● **DESCRIPTION OF THE TASK**: Write out each line of the listing as it stands, without the images.
---+---
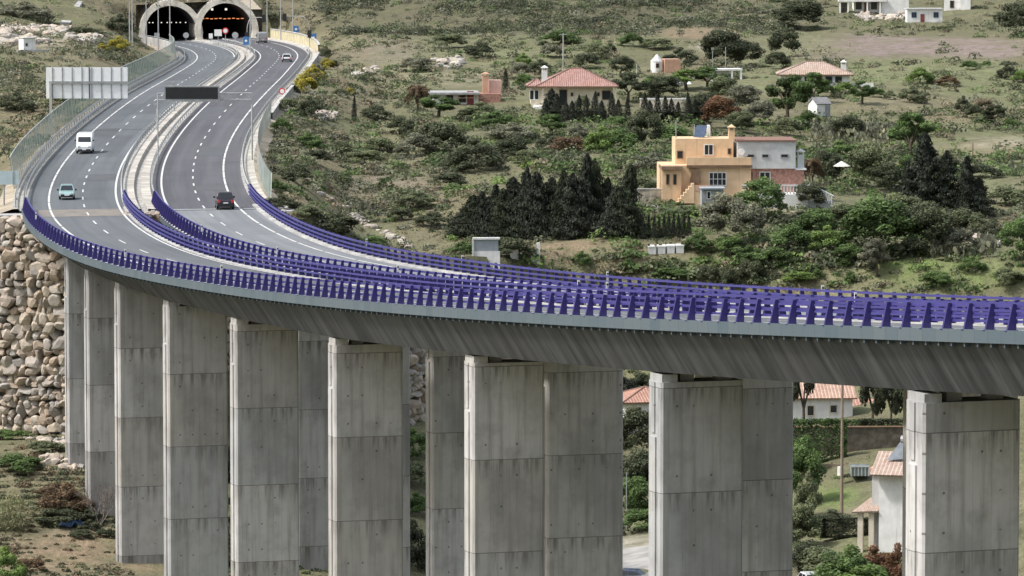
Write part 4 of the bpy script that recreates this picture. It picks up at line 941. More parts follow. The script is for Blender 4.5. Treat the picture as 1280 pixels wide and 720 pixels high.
b=MB(); b.box((0,1.5,m(14)),(m(38),3.4,.3)); b.build('roof',M['w_white'],h.root); h.wall(m(-19),m(4),1,3,-1,m(13),M['w_grey'])
for x in (17.5,6,-18): b=MB(); b.box((m(x),0,m(6)),(.3,.3,m(14))); b.build('post',M['w_white'],h.root)
b=MB(); b.tube((m(-18),.5,0),(m(-18),.5,m(40)),.06,n=6); b.box((m(-18),.5,m(40)),(.4,.3,.4)); b.build('mast',M['steel'],h.root)
# --- white house with pale hipped roof
h=House('white_bungalow','white bungalow with a pale terracotta hipped roof and white chimney behind green trees',1018,108,-.03); m=h.m
h.wall(m(-42),m(44),0,8,-1.5,m(15),M['w_white']); h.hip(m(-44),m(46),-.4,8.4,m(15),m(15),M['tile_pale'],.4); h.chimney(m(37),2,m(15),m(27),.8,M['w_white'])
for x in (-30,-8,18,30): h.win(m(x),m(8),1.1,1.1,0,frame='blue_win')
h.door(m(6),0,1,2.1,0); h.wall(m(46),m(74),1,1.3,-1,m(4),M['w_white'],'garden_wall')
# --- small white shed
h=House('tool_shed','small white shed with a grey roof below the white bungalow',1031,146,.45); m=h.m
h.wall(m(-11),m(8),0,2.6,-.5,m(17),M['w_white']); h.gable(m(-11),m(8),0,2.6,m(17),m(7),plain('grey_shed_roof',(.20,.20,.21),.8),M['w_white'],.15); h.door(m(4),0,.8,1.7,0,'steel')
# --- hilltop houses
h=House('hilltop_house','long white house with a columned porch at the top of the hill',1096,18,-.02,cat='house'); m=h.m
h.wall(m(-28),m(40),2,9,-1,m(19),M['w_white']); b=MB(); b.box((m(-18),1.,m(17)),(m(60),3.5,.5)); b.build('porch_roof',M['w_white'],h.root)
h.wall(m(6),m(40),.0,2,-1,m(20),M['w_white'],'front_wing')
for x in (-46,-36,-12,4): b=MB(); b.box((m(x),-.4,m(8)),(.35,.35,m(17))); b.build('column',M['w_white'],h.root)
for x in (-22,-3): h.win(m(x),m(10),1.3,1.6,2,frame='wood')
h.door(m(-12),0,1.1,2.4,2,'wood'); h.win(m(-41),m(8),1.4,2.2,-.1,frame='wood',bars=2)
b=MB(); b.box((m(5),5.5,m(21)),(m(76),9,.4)); b.build('roof',M['w_white'],h.root); h.wall(m(-52),m(-20),-2,2,-1.,.1,M['w_white'],'terrace')
h=House('white_cabin','white flat-roofed cabin with a red door and two blue windows',1156,27.5,.03,cat='house'); m=h.m
h.wall(m(-22),m(22),0,4,-.8,m(16),M['w_white']); b=MB(); b.box((0,2,m(16.5)),(m(46),4.6,.22)); b.build('roof',M['w_grey'],h.root)
h.door(m(-3),0,m(5),m(10),0,'dark_red')
for x in (-13.5,14): h.win(m(x),m(9),m(6.5),m(7),0,frame='blue_win',bars=1)
b=MB()
for k in range(7): b.box((m(-22+k*9),-3.,m(20)),(.12,.12,1.))
b=None
h=House('white_house','white house with a tall blank wall at the upper right',1196,12,-.1,cat='house'); m=h.m
h.wall(m(-16),m(4),0,6,-1,m(13),M['w_white']); h.wall(m(4),m(17),-1,5,-1.2,m(22),M['w_white'],'tall_wing'); h.win(m(-6),m(7),.9,1.6,0,frame='wood'); b=MB(); b.box((0,3,m(22)),(m(36),6.5,.25)); b.build('roof',M['w_white'],h.root)
# --- white hut on the left hill
h=House('white_hut','tiny white block hut on the rubble slope at the far left',36,64,.5,cat='hut'); m=h.m
h.wall(m(-7),m(9),0,2.2,-.6,m(16),M['w_white']); b=MB(); b.box((m(1),1.1,m(16.6)),(m(18),2.6,.12)); b.build('roof',M['w_grey'],h.root); h.win(m(-3),m(8),.5,.6,0,frame='steel'); h.wall(m(-16),m(26),-.8,.0,-.8,.25,M['kerb'],'plinth')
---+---
● **TASK ANSWER**:
Write part 4 of the bpy script that recreates this picture. It picks up at line 941. More parts follow. The script is for Blender 4.5. Treat the picture as 1280 pixels wide and 720 pixels high.
b=MB(); b.box((0,1.5,m(14)),(m(38),3.4,.3)); b.build('roof',M['w_white'],h.root); h.wall(m(-19),m(4),1,3,-1,m(13),M['w_grey'])
for x in (17.5,6,-18): b=MB(); b.box((m(x),0,m(6)),(.3,.3,m(14))); b.build('post',M['w_white'],h.root)
b=MB(); b.tube((m(-18),.5,0),(m(-18),.5,m(40)),.06,n=6); b.box((m(-18),.5,m(40)),(.4,.3,.4)); b.build('mast',M['steel'],h.root)
# --- white house with pale hipped roof
h=House('white_bungalow','white bungalow with a pale terracotta hipped roof and white chimney behind green trees',1018,108,-.03); m=h.m
h.wall(m(-42),m(44),0,8,-1.5,m(15),M['w_white']); h.hip(m(-44),m(46),-.4,8.4,m(15),m(15),M['tile_pale'],.4); h.chimney(m(37),2,m(15),m(27),.8,M['w_white'])
for x in (-30,-8,18,30): h.win(m(x),m(8),1.1,1.1,0,frame='blue_win')
h.door(m(6),0,1,2.1,0); h.wall(m(46),m(74),1,1.3,-1,m(4),M['w_white'],'garden_wall')
# --- small white shed
h=House('tool_shed','small white shed with a grey roof below the white bungalow',1031,146,.45); m=h.m
h.wall(m(-11),m(8),0,2.6,-.5,m(17),M['w_white']); h.gable(m(-11),m(8),0,2.6,m(17),m(7),plain('grey_shed_roof',(.20,.20,.21),.8),M['w_white'],.15); h.door(m(4),0,.8,1.7,0,'steel')
# --- hilltop houses
h=House('hilltop_house','long white house with a columned porch at the top of the hill',1096,18,-.02,cat='house'); m=h.m
h.wall(m(-28),m(40),2,9,-1,m(19),M['w_white']); b=MB(); b.box((m(-18),1.,m(17)),(m(60),3.5,.5)); b.build('porch_roof',M['w_white'],h.root)
h.wall(m(6),m(40),.0,2,-1,m(20),M['w_white'],'front_wing')
for x in (-46,-36,-12,4): b=MB(); b.box((m(x),-.4,m(8)),(.35,.35,m(17))); b.build('column',M['w_white'],h.root)
for x in (-22,-3): h.win(m(x),m(10),1.3,1.6,2,frame='wood')
h.door(m(-12),0,1.1,2.4,2,'wood'); h.win(m(-41),m(8),1.4,2.2,-.1,frame='wood',bars=2)
b=MB(); b.box((m(5),5.5,m(21)),(m(76),9,.4)); b.build('roof',M['w_white'],h.root); h.wall(m(-52),m(-20),-2,2,-1.,.1,M['w_white'],'terrace')
h=House('white_cabin','white flat-roofed cabin with a red door and two blue windows',1156,27.5,.03,cat='house'); m=h.m
h.wall(m(-22),m(22),0,4,-.8,m(16),M['w_white']); b=MB(); b.box((0,2,m(16.5)),(m(46),4.6,.22)); b.build('roof',M['w_grey'],h.root)
h.door(m(-3),0,m(5),m(10),0,'dark_red')
for x in (-13.5,14): h.win(m(x),m(9),m(6.5),m(7),0,frame='blue_win',bars=1)
b=MB()
for k in range(7): b.box((m(-22+k*9),-3.,m(20)),(.12,.12,1.))
b=None
h=House('white_house','white house with a tall blank wall at the upper right',1196,12,-.1,cat='house'); m=h.m
h.wall(m(-16),m(4),0,6,-1,m(13),M['w_white']); h.wall(m(4),m(17),-1,5,-1.2,m(22),M['w_white'],'tall_wing'); h.win(m(-6),m(7),.9,1.6,0,frame='wood'); b=MB(); b.box((0,3,m(22)),(m(36),6.5,.25)); b.build('roof',M['w_white'],h.root)
# --- white hut on the left hill
h=House('white_hut','tiny white block hut on the rubble slope at the far left',36,64,.5,cat='hut'); m=h.m
h.wall(m(-7),m(9),0,2.2,-.6,m(16),M['w_white']); b=MB(); b.box((m(1),1.1,m(16.6)),(m(18),2.6,.12)); b.build('roof',M['w_grey'],h.root); h.win(m(-3),m(8),.5,.6,0,frame='steel'); h.wall(m(-16),m(26),-.8,.0,-.8,.25,M['kerb'],'plinth')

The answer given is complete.